• Secretary General –PMAESA
  • Industry Stakeholders
  • All Protocols  Observed


Ladies and Gentlemen, Good morning


I am pleased to be with you here today to join the industry stakeholders in this sensitization workshop of IMO Mandatory Container Weight Verification Requirement. This is indeed an important forum meant to educate and assess ourselves on the compliance status of this vital binding Maritime regulation on Safety of Life at Sea (SOLAS).


I believe when International Maritime Organization amended the Safety of Life at Sea Convention Chapter VI, Part A, regulation 2 on Cargo information which came into force on July 1st 2016, extensive research had been done and that there is no doubt the regulation is for the general good of all parties in the industry.


I say this because we are in the logistics supply chain that when one link is damaged the entire supply chain is ineffective unless we fix the damaged part- this isn't cheap though.


Ladies and Gentlemen;


It is indeed gratifying to note that the amendments of this regulation were in recognition of the glitches associated with miss-declared cargo weights within the supply chain, globally.  Wrong declaration of weights could have a severe damage to Port Terminal facilities that may not only hinder smooth operations at the Port, but also bring about unwarranted operational costs to port operators.

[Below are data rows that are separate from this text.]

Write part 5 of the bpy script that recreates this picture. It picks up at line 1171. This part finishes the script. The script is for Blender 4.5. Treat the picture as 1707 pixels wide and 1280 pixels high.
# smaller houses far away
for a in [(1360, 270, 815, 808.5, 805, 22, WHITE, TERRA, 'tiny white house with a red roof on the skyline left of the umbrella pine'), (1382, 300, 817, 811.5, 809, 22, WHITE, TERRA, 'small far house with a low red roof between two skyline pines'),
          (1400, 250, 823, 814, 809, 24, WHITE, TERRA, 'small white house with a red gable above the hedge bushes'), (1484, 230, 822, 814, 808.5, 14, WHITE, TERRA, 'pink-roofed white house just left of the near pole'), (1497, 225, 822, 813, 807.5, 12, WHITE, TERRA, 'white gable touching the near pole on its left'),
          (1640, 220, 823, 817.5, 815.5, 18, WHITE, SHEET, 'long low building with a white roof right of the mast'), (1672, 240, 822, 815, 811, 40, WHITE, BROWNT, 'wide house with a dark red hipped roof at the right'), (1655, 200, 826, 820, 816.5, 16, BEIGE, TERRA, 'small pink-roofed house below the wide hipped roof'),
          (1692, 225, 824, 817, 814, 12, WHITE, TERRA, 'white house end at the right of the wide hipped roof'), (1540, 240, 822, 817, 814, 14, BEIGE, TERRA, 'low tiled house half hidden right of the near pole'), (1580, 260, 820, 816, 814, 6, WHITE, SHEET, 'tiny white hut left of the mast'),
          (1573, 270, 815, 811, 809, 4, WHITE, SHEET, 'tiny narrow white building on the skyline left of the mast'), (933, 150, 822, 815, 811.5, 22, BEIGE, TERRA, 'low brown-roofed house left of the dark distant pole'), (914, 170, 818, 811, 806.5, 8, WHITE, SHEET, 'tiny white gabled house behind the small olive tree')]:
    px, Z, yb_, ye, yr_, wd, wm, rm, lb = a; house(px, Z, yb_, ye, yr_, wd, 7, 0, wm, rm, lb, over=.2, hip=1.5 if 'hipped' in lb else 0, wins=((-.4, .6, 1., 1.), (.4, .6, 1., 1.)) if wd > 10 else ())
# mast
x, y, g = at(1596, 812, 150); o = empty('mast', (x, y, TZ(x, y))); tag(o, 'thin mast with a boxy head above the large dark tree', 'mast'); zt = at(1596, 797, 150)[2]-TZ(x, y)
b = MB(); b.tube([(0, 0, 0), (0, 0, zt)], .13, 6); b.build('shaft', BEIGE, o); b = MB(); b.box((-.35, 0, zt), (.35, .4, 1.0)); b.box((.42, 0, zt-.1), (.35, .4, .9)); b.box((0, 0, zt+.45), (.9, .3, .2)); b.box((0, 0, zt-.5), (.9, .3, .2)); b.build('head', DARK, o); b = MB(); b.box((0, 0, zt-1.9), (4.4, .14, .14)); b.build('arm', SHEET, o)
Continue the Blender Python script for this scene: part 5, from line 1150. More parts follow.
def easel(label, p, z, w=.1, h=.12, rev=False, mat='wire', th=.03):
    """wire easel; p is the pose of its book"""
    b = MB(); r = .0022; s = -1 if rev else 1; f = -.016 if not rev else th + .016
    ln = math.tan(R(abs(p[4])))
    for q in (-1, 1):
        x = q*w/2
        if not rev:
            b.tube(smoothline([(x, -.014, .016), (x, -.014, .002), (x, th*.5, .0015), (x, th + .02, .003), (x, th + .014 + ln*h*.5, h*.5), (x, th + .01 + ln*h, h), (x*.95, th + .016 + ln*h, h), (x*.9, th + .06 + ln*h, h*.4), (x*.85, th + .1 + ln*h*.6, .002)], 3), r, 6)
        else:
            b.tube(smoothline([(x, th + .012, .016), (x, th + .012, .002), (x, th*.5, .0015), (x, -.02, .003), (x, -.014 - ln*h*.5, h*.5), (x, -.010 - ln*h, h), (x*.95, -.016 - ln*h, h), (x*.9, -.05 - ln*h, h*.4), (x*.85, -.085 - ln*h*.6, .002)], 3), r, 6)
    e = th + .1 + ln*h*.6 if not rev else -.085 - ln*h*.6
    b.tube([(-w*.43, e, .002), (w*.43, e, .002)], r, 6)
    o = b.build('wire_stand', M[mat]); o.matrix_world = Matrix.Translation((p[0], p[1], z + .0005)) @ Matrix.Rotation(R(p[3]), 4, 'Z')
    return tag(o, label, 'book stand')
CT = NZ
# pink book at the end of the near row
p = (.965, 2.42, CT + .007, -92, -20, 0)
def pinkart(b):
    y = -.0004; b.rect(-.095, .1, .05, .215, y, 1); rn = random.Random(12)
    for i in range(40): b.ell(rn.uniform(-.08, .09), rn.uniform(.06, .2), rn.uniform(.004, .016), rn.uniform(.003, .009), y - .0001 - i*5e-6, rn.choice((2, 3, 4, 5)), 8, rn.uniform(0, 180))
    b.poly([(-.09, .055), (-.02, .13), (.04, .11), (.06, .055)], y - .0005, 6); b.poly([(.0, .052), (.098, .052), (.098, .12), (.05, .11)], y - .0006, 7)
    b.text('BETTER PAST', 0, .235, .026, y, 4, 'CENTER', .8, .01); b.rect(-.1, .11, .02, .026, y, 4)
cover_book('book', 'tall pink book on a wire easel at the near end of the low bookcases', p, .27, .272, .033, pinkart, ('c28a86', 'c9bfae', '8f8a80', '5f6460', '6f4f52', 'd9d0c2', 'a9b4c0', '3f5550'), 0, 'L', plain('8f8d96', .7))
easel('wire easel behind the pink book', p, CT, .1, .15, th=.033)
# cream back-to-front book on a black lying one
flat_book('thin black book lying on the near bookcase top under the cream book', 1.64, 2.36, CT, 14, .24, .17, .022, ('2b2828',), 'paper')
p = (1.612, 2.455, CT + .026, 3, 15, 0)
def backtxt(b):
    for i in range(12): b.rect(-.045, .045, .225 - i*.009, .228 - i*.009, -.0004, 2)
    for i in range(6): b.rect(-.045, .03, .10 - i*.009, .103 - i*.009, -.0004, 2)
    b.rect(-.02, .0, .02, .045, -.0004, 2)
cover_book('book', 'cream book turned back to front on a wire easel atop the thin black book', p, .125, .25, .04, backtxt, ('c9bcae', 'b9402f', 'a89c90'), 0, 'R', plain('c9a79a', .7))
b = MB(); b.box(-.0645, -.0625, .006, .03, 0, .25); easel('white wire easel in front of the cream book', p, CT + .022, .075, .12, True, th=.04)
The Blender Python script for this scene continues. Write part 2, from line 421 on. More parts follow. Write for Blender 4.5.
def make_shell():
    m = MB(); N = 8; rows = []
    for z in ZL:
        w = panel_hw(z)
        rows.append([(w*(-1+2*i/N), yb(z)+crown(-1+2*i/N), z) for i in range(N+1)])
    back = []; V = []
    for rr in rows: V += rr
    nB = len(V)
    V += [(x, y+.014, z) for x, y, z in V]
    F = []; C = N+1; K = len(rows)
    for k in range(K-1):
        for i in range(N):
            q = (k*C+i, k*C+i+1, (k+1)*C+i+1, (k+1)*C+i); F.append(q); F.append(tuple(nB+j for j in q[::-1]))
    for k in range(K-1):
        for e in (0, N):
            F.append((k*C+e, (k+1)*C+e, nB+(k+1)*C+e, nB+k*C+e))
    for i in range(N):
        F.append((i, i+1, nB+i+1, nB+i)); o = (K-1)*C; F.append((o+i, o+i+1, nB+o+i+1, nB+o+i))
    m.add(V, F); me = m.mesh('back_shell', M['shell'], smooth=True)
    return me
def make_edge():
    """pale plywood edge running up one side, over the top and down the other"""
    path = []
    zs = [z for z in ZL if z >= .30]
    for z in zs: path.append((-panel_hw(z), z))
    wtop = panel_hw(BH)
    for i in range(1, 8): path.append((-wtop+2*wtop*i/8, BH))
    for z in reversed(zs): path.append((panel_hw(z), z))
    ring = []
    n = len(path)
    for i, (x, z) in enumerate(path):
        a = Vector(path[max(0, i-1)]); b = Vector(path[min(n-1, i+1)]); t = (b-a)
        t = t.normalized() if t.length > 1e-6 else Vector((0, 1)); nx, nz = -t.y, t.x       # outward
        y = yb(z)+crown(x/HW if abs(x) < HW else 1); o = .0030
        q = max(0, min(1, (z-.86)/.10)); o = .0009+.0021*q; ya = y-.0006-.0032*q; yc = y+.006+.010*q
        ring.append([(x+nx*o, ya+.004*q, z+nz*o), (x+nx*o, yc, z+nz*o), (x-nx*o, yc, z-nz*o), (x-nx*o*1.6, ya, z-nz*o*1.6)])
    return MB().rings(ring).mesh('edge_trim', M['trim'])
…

Distinguished participants,


We are all live to the fact that the biggest mode of transport on the African continent is road. Yet we also know that miss-declaration of weights is more rampant in our continent. It is no wonder that most African states spend more on roads maintenance, which roads hardly live up to their expected span. Consequently, transport forms a significant part of the cost of business.  The rails are also not spared in this. African states are now constructing modern railway lines to enhance the movement of cargo to reduce the burden on the roads. However, the unsafe behaviours on miss-declaration of weights if left unchecked could also severely damage these railway lines and endangering the safety of users and burdening the economies with maintenance costs. 


Ladies and gentlemen;


This unsafe behavior isn't about offshore safety alone but also onshore. Uneven weight distribution across the ship, has many times caused accidents in the sea due to instability and damage to ship; with associated loss of cargo and life .An example in mind is the case of MSC Napoli in 2007 which suffered a crack in her hull while in English Channel and had to be beached. At the same time, this could impact on the health and safety of the crew and cause serious marine ecosystem destruction which could ignite battles with environmentalists, trade unions and activists across the globe.

Industry Stakeholders;


The responsibility is with us the business community to ensure full implementation of SOLAS for better services from our facilities.


After the SOLAS convention amendment, we in Kenya Ports Authority and the Port community initiated a Multi-Agency implementation committee to spearhead the enactment of the IMO requirement. Through this, guidelines and procedures were developed and an extent analysis conducted, and most importantly Standard Operating Procedures were put in place.  We are inviting other Agencies to join the committee to ensure inclusivity and unity of direction.

Furthermore my office appointed an interdepartmental (internal) committee mandated to ensure KPA's preparedness on the implementation process.

Maritime Stakeholders

Am happy to state that these committees addressed several issues under equipment, site and logistics and system development. In liaison with Kenya Maritime Authority, we appointed a Government Agency- Weights and Measures department to certify 15 identified equipment for random weighing and each equipment was certified with respective weight variation.

Ladies and Gentlemen

I don't want to take much of the workshop's time on my speech because we need to spare it for the various presentations that have specifically been prepared for this workshop.

At this juncture I wish to convey my most sincere gratitude to the International Maritime Authority for taking such a bold move to save our trade from the mess that has been caused by under-declaration of weight, particularly in container trade. I also appreciate the IMO consultants for taking time to visit us in Mombasa and educate the Port community on this important matter.

I also thank the organizers of this workshop under the Port Management Association of Eastern and Southern Africa and the Kenya Maritime Authority. I believe that the stakeholders here today will immensely benefit from the fruitful discussion towards this key regulatory requirement.